PRIVATE PROPERTY ACT HAS A SINISTER SIDE

Published: Friday, Feb. 5 1993 12:00 a.m. MST

At first glance, HB171 is tasty fare served up to our legislators; this "Private Property Protection Act." Yum - smells delicious. Everybody likes private property.

But look closer. Use a spoon to scrape aside some of the pulp in the frothy legislative pudding. There it is, a shard of glass in the middle of that light dessert.If swallowed by the Legislature, HB171 - sponsored by Reps. Evan L. Olsen, R-Young Ward, and Met Johnson, R-New Harmony - will give Utah a monumental stomachache.

It's similar to a bill that crept through the Arizona Legislature last year, the State Lands Adjacent to Mines Act.
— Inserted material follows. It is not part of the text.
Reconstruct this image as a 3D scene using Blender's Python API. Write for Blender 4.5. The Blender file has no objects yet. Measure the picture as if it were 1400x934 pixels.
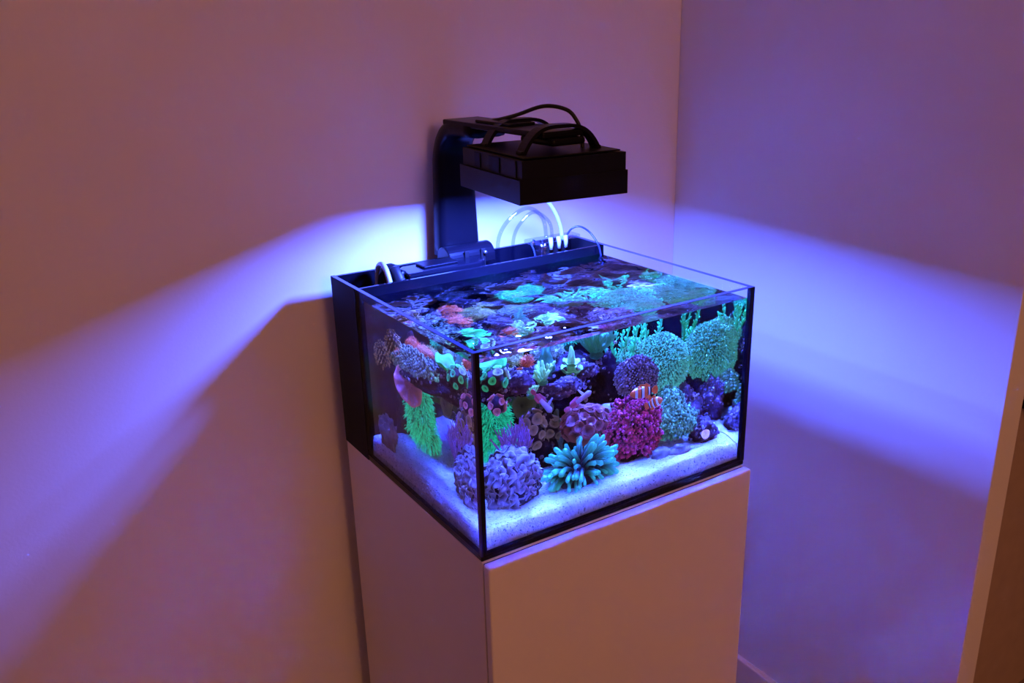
import bpy, math, random
from mathutils import Vector, Matrix, Quaternion, noise
random.seed(7)
SC = bpy.context.scene
COL = SC.collection
PI = math.pi

# ------------------------------------------------------------------ camera
cam_d = bpy.data.cameras.new('camera'); cam = bpy.data.objects.new('camera', cam_d); COL.objects.link(cam)
cam_d.sensor_width = 36.0; cam_d.lens = 1216.46 / 1400 * 36; cam_d.clip_start = 0.02
cam.matrix_world = Matrix(((0.84263247, 0.19846761, -0.50058079, -0.46092745),
                           (-0.53785053, 0.26493684, -0.80032823, -0.82115078),
                           (-0.02621693, 0.9436202, 0.32999029, 0.61450954), (0, 0, 0, 1)))
SC.camera = cam
# ------------------------------------------------------------------ world, room lamp, exposure
world = bpy.data.worlds.new('room_ambient'); SC.world = world; world.use_nodes = True
world.node_tree.nodes['Background'].inputs[0].default_value = (1.0, 0.40, 0.36, 1)
world.node_tree.nodes['Background'].inputs[1].default_value = 0.08
def point_light(name, loc, power, col, r):
    l = bpy.data.lights.new(name, 'POINT'); l.energy = power; l.color = col; l.shadow_soft_size = r
    o = bpy.data.objects.new(name, l); o.location = loc; COL.objects.link(o); return o
point_light('room_ceiling_lamp', (-0.12, -2.6, 1.15), 53.0, (1.0, 0.40, 0.18), 0.28)
LED_COL = (0.048, 0.102, 1.0); LED_POWER = 50.0
SC.view_settings.view_transform = 'Standard'; SC.view_settings.look = 'None'
SC.view_settings.exposure = 0.0; SC.view_settings.gamma = 1.0; SC.view_settings.use_curve_mapping = False
cy = SC.cycles
cy.use_denoising = True
cy.max_bounces = 14; cy.transmission_bounces = 12; cy.glossy_bounces = 6; cy.diffuse_bounces = 4; cy.transparent_max_bounces = 24
cy.caustics_refractive = True; cy.caustics_reflective = True
cy.sample_clamp_indirect = 0.0; cy.blur_glossy = 0.3

# ------------------------------------------------------------------ dimensions (metres), origin = front left bottom corner of the tank
W, D, H = 0.45, 0.4258, 0.2719
T = 0.006                      # glass thickness
WL = 0.256                     # water level
DIV = 0.335                    # front face of the rear chamber divider
WALL_Y, WALL_X = D + 0.05, W + 0.285
FLOOR = -0.69; CEIL = 1.75
X0, X1, Y0, Y1 = T + 0.0004, W - T - 0.0004, T + 0.0004, DIV + 0.002   # water body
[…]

A newspaper in that state calls it the "polluting industries relief bill."

The Arizona bill is so awful that after it passed, opponents were able to gather more than 80,000 signatures, blocking implementation until voters decide its fate in the November 1994 general election.

Utah's version, HB171, outlines its purpose as "providing that rules or actions by state agencies substantially interfering with or taking private property must be compensated for." The attorney general would create guidelines to carry that out.

What's all this talk about taking?

Under the Constitution, the government can't take private property - for example, to build a road - without compensating the owner. But the definition of private property isn't always simple.

In an Alaska case called Rybachek v. U.S., a claim is pending in court, where gold placer miners say their private property rights will be damaged if they have to comply with the Clean Water Act. The Rybacheks argue they won't be able to dredge profitably if the act is enforced; therefore, the government is taking private property rights (their profits), and the Rybacheks must be compensated.

So if a state agency makes a rule construed as interfering with private property, that agency has to compensate the owner out of its own pockets.

The law "would prevent the agencies from doing their duty, or doing what they're assigned to do in terms of protecting public health and also the environment in general," said Rudy Lukez, chairman of the Sierra Club's Utah Chapter.

Every pollution regulation impacts private property. A company can't burn coal without paying the cost of installing an air filter and a bag house. If that cuts into its profit, under the bill the Utah Division of Air Quality must compensate for interfering with private property.